Trash mappers workshop in New York
Basurama organizes a workshop at the BMW Guggenheim in New York.
We will spend the rest of the time “hands on” waste, as we think it is the best way to address the topic. We want to make a very intense two days workshop.
The two days’ workshop has different parts:
Understanding waste
Saturday, September 3, 2011, 11–2 pm
What is waste, and what can waste tell us about who we are? Join creative collective Basurama in this presentation and hands-on workshop to analyze trash from New York City and gain better insight into the city’s consumption processes. Participants are invited to bring their own nonorganic waste produced in the previous 24 hours. Bring your paper cups, wrappers, and cans to the Lab and participate in an insightful discussion about the inherent creativity of trash, where waste comes from, and where it ultimately ends up.
Trash Safari
Saturday, September 3, 2011, 2–5 pm
Participate in a trash safari in the vicinity of the Lab and learn about domestic and public waste in the area. The safari will be led by Basurama, a creative collective based in Boston and Madrid whose work focuses on the study of waste.
Denise Scott Brown in Conversation with Basurama
Saturday, September 3, 2011, 7–9 pm
Architect, writer, and urban planner Denise Scott Brown, a principal of Venturi, Scott Brown and Associates and an author of the influential book Learning from Las Vegas, engages in a conversation with Basurama’s Juan López-Aranguren and Pablo Rey Mazón. Join them in a discussion about waste, its role in our lives, its place at the roots of our creativity, and its artistic possibilities in architecture and urbanism.
Garbology: A Trash Tour
Sunday, September 4, 2011, 10–4 pm 12-5 pm
Leaving from: BMW Guggenheim Lab
Mode of transportation: bus
Join creative collectives Basurama and Trashpatch on a bus journey through the five boroughs to investigate the life of trash in New York City. During this narrated tour, explore the consequences of our consumer actions by tracing the routes that trash takes through our urban landscape and the natural environment.
This tour is a public arts tour that investigates the life of trash in New York City. Focusing on plastic waste and the implications that stem from this type of pollution.

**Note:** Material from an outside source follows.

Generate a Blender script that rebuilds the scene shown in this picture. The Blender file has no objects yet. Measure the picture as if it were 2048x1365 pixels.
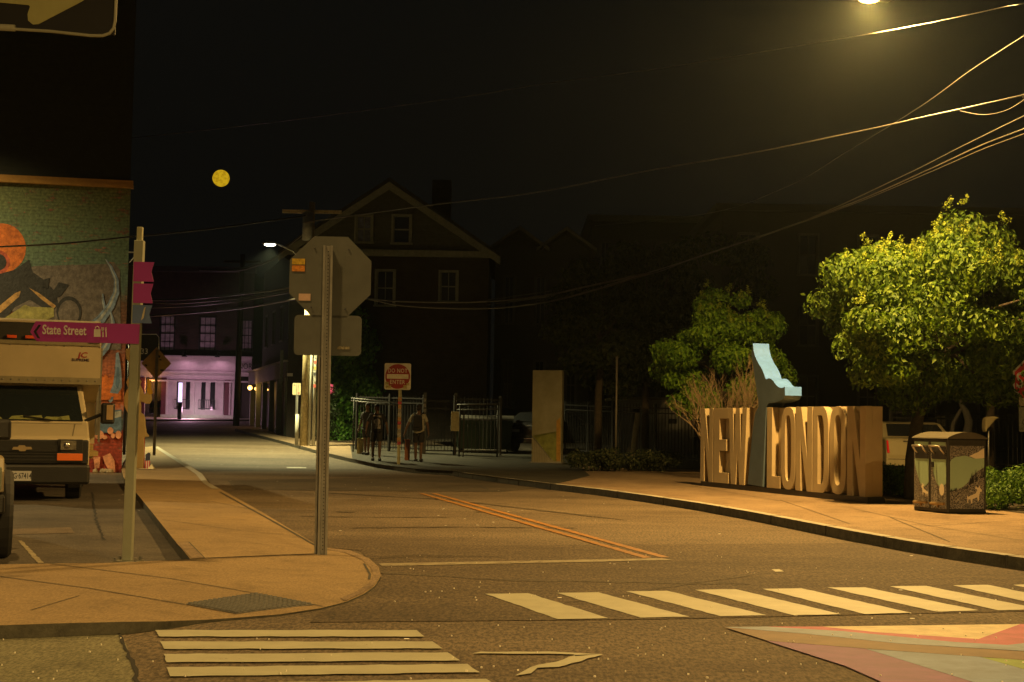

Trash takes several routes; household discards are routed through a defined public collection system, street and subway litter follows a pathway through sewers systems, often with the end result of being deposited into local waterways. By navigating the routes that trash takes, we aim to paint a picture of the interplay between trash and the environment. Investigations and public interactions will occur along three routes, each ending at a coastal location where trash is temporarily collected and prepared for further shipping to a processing/dumping facility. By traveling through these routes, we offer an opportunity for people to understand the energy and resources devoted to trash, as well as the degree to which what we produce and use is designed and intended to be disposable.
It is suggested that participants commit to all three events.